• Task goal: Write out the listing, please, but only from its first line through the line containing "obj('louver', bm, M['louver'], root)", exactly as given and without pictures.

::: Dataset extract :::

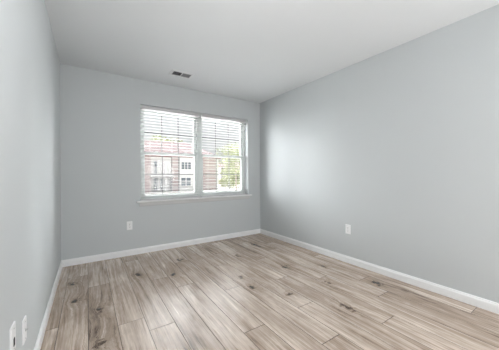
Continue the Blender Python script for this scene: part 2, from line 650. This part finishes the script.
# ------------------------------------------------------------------ ceiling register
root = tag(empty('air_vent', (1.312, -0.490, H)), 'white rectangular ceiling air vent with dark louvers near the window', 'vent')
hx, hy = 0.148, 0.098
ix, iy = 0.116, 0.062
bm = bmesh.new()
outer = [(-hx, -hy), (hx, -hy), (hx, hy), (-hx, hy)]
inner = [(-ix, -iy), (ix, -iy), (ix, iy), (-ix, iy)]
vo = [bm.verts.new((x, y, -0.0005)) for x, y in outer]
vm = [bm.verts.new((x * 0.985, y * 0.98, -0.005)) for x, y in outer]
vi = [bm.verts.new((x, y, -0.009)) for x, y in inner]
vt = [bm.verts.new((x, y, -0.0005)) for x, y in inner]
for q in range(4):
    p = (q + 1) % 4
    bm.faces.new((vo[q], vo[p], vm[p], vm[q]))
    bm.faces.new((vm[q], vm[p], vi[p], vi[q]))
    bm.faces.new((vi[q], vi[p], vt[p], vt[q]))
obj('frame', bm, M['vent'], root)
boxes('duct_opening', [((-ix, -iy, -0.0012), (ix, iy, -0.0004))], M['duct'], root)
boxes('divider', [((-0.0045, -iy, -0.010), (0.0045, iy, -0.0012))], M['vent'], root)
for side in (-1, 1):
    for k in range(7):
        x = side * (0.016 + 0.0155 * k)
        bm = bmesh.new()
        dx = side * 0.0055
        prism(bm, [(x, -0.0015), (x + 0.001, -0.0015), (x + dx + 0.001, -0.0085), (x + dx, -0.0085)], 1, -iy, iy)
        # prism takes the coordinates in x, z order for an extrusion along y
        obj('louver', bm, M['louver'], root)

# ------------------------------------------------------------------ outside: ground, apartment block, trees
GZ = -1.7
struct(boxes('ground', [((-60, 14, GZ - 0.2), (140, 130, GZ))], M['lawn']), 'lawn across the yard outside the window')
struct(boxes('bounce_ground', [((-30, 0.3, GZ - 0.2), (40, 14, GZ))], M['bounce_paving']), 'unseen pale ground added below the window to bounce light inside')  # unseen reflector slab, added so light bounces up to the ceiling

BY = 36.0
b0 = tag(empty('apartment_building', (12, BY, GZ)), 'pale red brick apartment block across the yard seen through the window', 'building')


def bpart(name, lst, m, parent=b0, bevel=0.0):
    off = Vector((12, BY, GZ))
    return boxes(name, [(Vector(a) - off, Vector(b) - off) for a, b in lst], m, parent, bevel)


EV = 4.15
bpart('wall', [((2, BY, GZ), (8.45, BY + 0.4, EV)), ((11.7, BY, GZ), (12.9, BY + 0.4, EV)), ((15.35, BY, GZ), (19.6, BY + 0.4, EV)),
               ((2, BY + 0.4, GZ), (2.4, BY + 9, EV)), ((19.2, BY + 0.4, GZ), (19.6, BY + 9, EV)), ((2.4, BY + 8.6, GZ), (19.2, BY + 9, EV)),
               ((8.45, BY + 0.5, GZ), (11.7, BY + 0.7, EV))], M['brick'])
bpart('bay_panel', [((12.9, BY - 0.25, GZ), (15.35, BY + 0.4, EV))], M['siding_white'])
bpart('corner_board', [((19.6, BY - 0.08, GZ), (20.0, BY + 0.5, EV))], M['siding_white'])
bpart('siding_panel', [((8.5, BY + 0.42, GZ), (11.65, BY + 0.5, EV))], M['siding_white'])
for k in range(9):
    zb = GZ + 0.55 + 0.62 * k
    bpart('brick_band', [((17.5, BY - 0.03, zb), (19.6, BY, zb + 0.12))], M['siding_white'])
for k in range(9):
    zb = GZ + 0.55 + 0.62 * k
    bpart('brick_band', [((11.7, BY - 0.03, zb), (12.9, BY, zb + 0.12))], M['siding_white'])
bpart('eave_board', [((1.6, BY - 0.5, EV - 0.25), (20.3, BY + 0.4, EV))], M['fascia'])
bm = bmesh.new()
o3 = Vector((12, BY, GZ))
P = [Vector(p) - o3 for p in ((1.4, BY - 0.7, EV), (20.5, BY - 0.7, EV), (20.5, BY + 9.5, EV), (1.4, BY + 9.5, EV), (5.5, BY + 4.4, 6.9), (16.0, BY + 4.4, 6.9))]
vs = [bm.verts.new(p) for p in P]
for f in ((0, 1, 5, 4), (1, 2, 5), (2, 3, 4, 5), (3, 0, 4), (3, 2, 1, 0)):
    bm.faces.new([vs[i] for i in f])
obj('roof', bm, M['shingle'], b0)
balc = bpart('balcony', [((8.3, BY - 0.3, 0.78), (11.85, BY + 0.42, 1.05))], M['siding_white'])
off = Vector((12, BY, GZ))
bars = [((8.4, BY - 0.25, 1.95), (11.75, BY - 0.19, 2.02)), ((8.4, BY - 0.25, 1.12), (11.75, BY - 0.19, 1.17))]
for k in range(24):
    x = 8.42 + k * 0.144
    bars.append(((x, BY - 0.235, 1.17), (x + 0.03, BY - 0.205, 1.95)))
boxes('railing', [(Vector(a) - off, Vector(b) - off) for a, b in bars], M['siding_white'], balc)
bpart('porch_post', [((10.55, BY - 0.2, GZ), (10.80, BY + 0.05, 0.78))], M['siding_white'])
bpart('porch_post', [((11.45, BY - 0.2, GZ), (11.66, BY + 0.02, 0.78))], M['rail'])
bpart('balcony_beam', [((8.3, BY - 0.28, 0.60), (11.85, BY - 0.1, 0.78))], M['rail'])


def far_window(x0, x1, z0, z1, y, cols, rows, fw=0.10):
    fr = bpart('window', [((x0 - fw, y - 0.08, z0 - fw), (x0, y, z1 + fw)), ((x1, y - 0.08, z0 - fw), (x1 + fw, y, z1 + fw)),
                          ((x0, y - 0.08, z0 - fw), (x1, y, z0)), ((x0, y - 0.08, z1), (x1, y, z1 + fw))]
               + [((x0 + (x1 - x0) * k / cols - 0.06, y - 0.07, z0), (x0 + (x1 - x0) * k / cols + 0.06, y - 0.01, z1)) for k in range(1, cols)]
               + [((x0, y - 0.07, z0 + (z1 - z0) * k / rows - 0.05), (x1, y - 0.01, z0 + (z1 - z0) * k / rows + 0.05)) for k in range(1, rows)],
               M['siding_white'])
    bpart('pane', [((x0, y - 0.04, z0), (x1, y - 0.01, z1))], M['pane_far'], fr)
    return fr


far_window(8.95, 9.45, 1.25, 3.15, BY + 0.42, 1, 2)
far_window(8.90, 9.50, -1.45, 0.45, BY + 0.42, 1, 4)
far_window(9.90, 10.35, -1.30, 0.30, BY + 0.42, 1, 4)
far_window(13.15, 14.75, 1.95, 3.10, BY - 0.25, 3, 1)
far_window(13.10, 14.70, -0.80, 0.52, BY - 0.25, 2, 2)


def tree(name, label, loc, crown, n, leaf, trunk_h, trunk_r, m, seed, group=None):
    rnd = random.Random(seed)
    root = tag(empty(name, loc), label, 'tree' if trunk_h > 0.3 else 'shrub', group)
    bm = bmesh.new()
    blobs = []
    for _ in range(9):
        a, el = rnd.uniform(0, 6.28), rnd.uniform(-0.6, 1.0)
        blobs.append((math.cos(a) * crown[0] * 0.5 * (1 - abs(el) * .4), math.sin(a) * crown[1] * 0.5 * (1 - abs(el) * .4),
                      trunk_h + crown[2] * (0.5 + el * 0.32), rnd.uniform(0.32, 0.5)))
    for _ in range(n):
        bx, by, bz, br = rnd.choice(blobs)
        d = Vector((rnd.gauss(0, 1), rnd.gauss(0, 1), rnd.gauss(0, 1))).normalized() * (rnd.random() ** 0.4)
        p = Vector((bx + d.x * br * crown[0], by + d.y * br * crown[1], max(0.05, bz + d.z * br * crown[2] * 0.6)))
        q = Vector((rnd.gauss(0, 1), rnd.gauss(0, 1), rnd.gauss(0, 1))).normalized().to_track_quat('Z', 'Y').to_matrix()
        sz = leaf * rnd.uniform(0.6, 1.3)
        vv = [bm.verts.new(p + q @ Vector(k) * sz) for k in ((-.5, 0, 0), (0, -.3, .06), (.6, 0, 0), (0, .3, .06))]
        bm.faces.new(vv)
    obj('foliage', bm, m, root)
    if trunk_h > 0.3:
        bm = bmesh.new()
        rings = []
        for k in range(7):
            t = k / 6
            zz = t * (trunk_h + crown[2] * 0.6)
            rr = trunk_r * (1 - 0.7 * t)
            ox, oy = 0.12 * math.sin(3 * t + seed), 0.12 * math.cos(2 * t + seed)
            rings.append([bm.verts.new((ox * t + rr * math.cos(a * math.pi / 4), oy * t + rr * math.sin(a * math.pi / 4), zz)) for a in range(8)])
        for k in range(6):
            for a in range(8):
                bm.faces.new((rings[k][a], rings[k][(a + 1) % 8], rings[k + 1][(a + 1) % 8], rings[k + 1][a]))
        bm.faces.new(rings[0][::-1])
        bm.faces.new(rings[-1])
        obj('trunk', bm, M['bark'], root, smooth=True)
    return root


tree('leafy_tree', 'pale green leafy tree right of the brick building, seen through the right window', (20.8, 31.0, GZ), (4.6, 4.0, 6.6), 2600, 0.30, 1.4, 0.16, M['leaf'], 3)
tree('leafy_tree', 'pale leafy tree rising behind the brick building roof, seen through the left window', (14.5, 52.0, GZ), (6.0, 5.0, 9.0), 1800, 0.5, 2.6, 0.22, M['leaf'], 5)
tree('leafy_tree', 'small far tree near the right edge of the right window', (37.5, 58.0, GZ), (8.0, 4.0, 4.2), 2200, 0.42, 0.9, 0.16, M['leaf'], 9)
tree('shrub', 'dark olive shrub low in the right window beside the pale tree', (25.6, 40.0, GZ), (3.0, 2.2, 2.8), 1200, 0.26, 0.0, 0.1, M['leaf_dark'], 13)
tree('shrub', 'pale green low shrub under the tree in the right window', (21.6, 33.5, GZ), (2.6, 2.0, 1.8), 900, 0.24, 0.0, 0.1, M['leaf'], 17)

tree('shrub', 'pale green bush just right of the brick building corner', (22.6, 38.0, GZ), (2.0, 1.6, 2.9), 1000, 0.26, 0.0, 0.1, M['leaf'], 21)
tree('shrub', 'wide pale bush farthest back behind the dark shrub in the right window', (26.5, 47.0, GZ), (3.4, 2.4, 2.3), 1100, 0.28, 0.0, 0.1, M['leaf'], 23)

# a house farther off, right of the tree
h0 = tag(empty('far_house', (46, 74, GZ)), 'distant grey-mauve house behind the trees in the right window', 'building')
M['mauve'] = mat('mauve_siding', (0.20, 0.18, 0.21, 1), 0.8, 0.2, noise=0.06, nscale=1)
boxes('wall', [((-6, 0, 0), (6, 8, 5.2))], M['mauve'], h0)
bm = bmesh.new()
vs = [bm.verts.new(p) for p in ((-6.5, -0.6, 5.2), (6.5, -0.6, 5.2), (6.5, 8.6, 5.2), (-6.5, 8.6, 5.2), (-4.5, 4, 7.4), (4.5, 4, 7.4))]
for f in ((0, 1, 5, 4), (1, 2, 5), (2, 3, 4, 5), (3, 0, 4), (3, 2, 1, 0)):
    bm.faces.new([vs[i] for i in f])
obj('roof', bm, M['shingle'], h0)
for k in range(4):
    x = -5 + k * 2.8
    fr = boxes('window', [((x - 0.12, -0.08, 2.9), (x, 0, 4.5)), ((x + 1.1, -0.08, 2.9), (x + 1.22, 0, 4.5)),
                          ((x, -0.08, 2.9), (x + 1.1, 0, 3.02)), ((x, -0.08, 4.38), (x + 1.1, 0, 4.5))], M['siding_white'], h0)
    boxes('pane', [((x, -0.05, 3.02), (x + 1.1, -0.01, 4.38))], M['pane_far'], fr)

:::

• Response to the task:
Continue the Blender Python script for this scene: part 2, from line 650. This part finishes the script.
# ------------------------------------------------------------------ ceiling register
root = tag(empty('air_vent', (1.312, -0.490, H)), 'white rectangular ceiling air vent with dark louvers near the window', 'vent')
hx, hy = 0.148, 0.098
ix, iy = 0.116, 0.062
bm = bmesh.new()
outer = [(-hx, -hy), (hx, -hy), (hx, hy), (-hx, hy)]
inner = [(-ix, -iy), (ix, -iy), (ix, iy), (-ix, iy)]
vo = [bm.verts.new((x, y, -0.0005)) for x, y in outer]
vm = [bm.verts.new((x * 0.985, y * 0.98, -0.005)) for x, y in outer]
vi = [bm.verts.new((x, y, -0.009)) for x, y in inner]
vt = [bm.verts.new((x, y, -0.0005)) for x, y in inner]
for q in range(4):
    p = (q + 1) % 4
    bm.faces.new((vo[q], vo[p], vm[p], vm[q]))
    bm.faces.new((vm[q], vm[p], vi[p], vi[q]))
    bm.faces.new((vi[q], vi[p], vt[p], vt[q]))
obj('frame', bm, M['vent'], root)
boxes('duct_opening', [((-ix, -iy, -0.0012), (ix, iy, -0.0004))], M['duct'], root)
boxes('divider', [((-0.0045, -iy, -0.010), (0.0045, iy, -0.0012))], M['vent'], root)
for side in (-1, 1):
    for k in range(7):
        x = side * (0.016 + 0.0155 * k)
        bm = bmesh.new()
        dx = side * 0.0055
        prism(bm, [(x, -0.0015), (x + 0.001, -0.0015), (x + dx + 0.001, -0.0085), (x + dx, -0.0085)], 1, -iy, iy)
        # prism takes the coordinates in x, z order for an extrusion along y
        obj('louver', bm, M['louver'], root)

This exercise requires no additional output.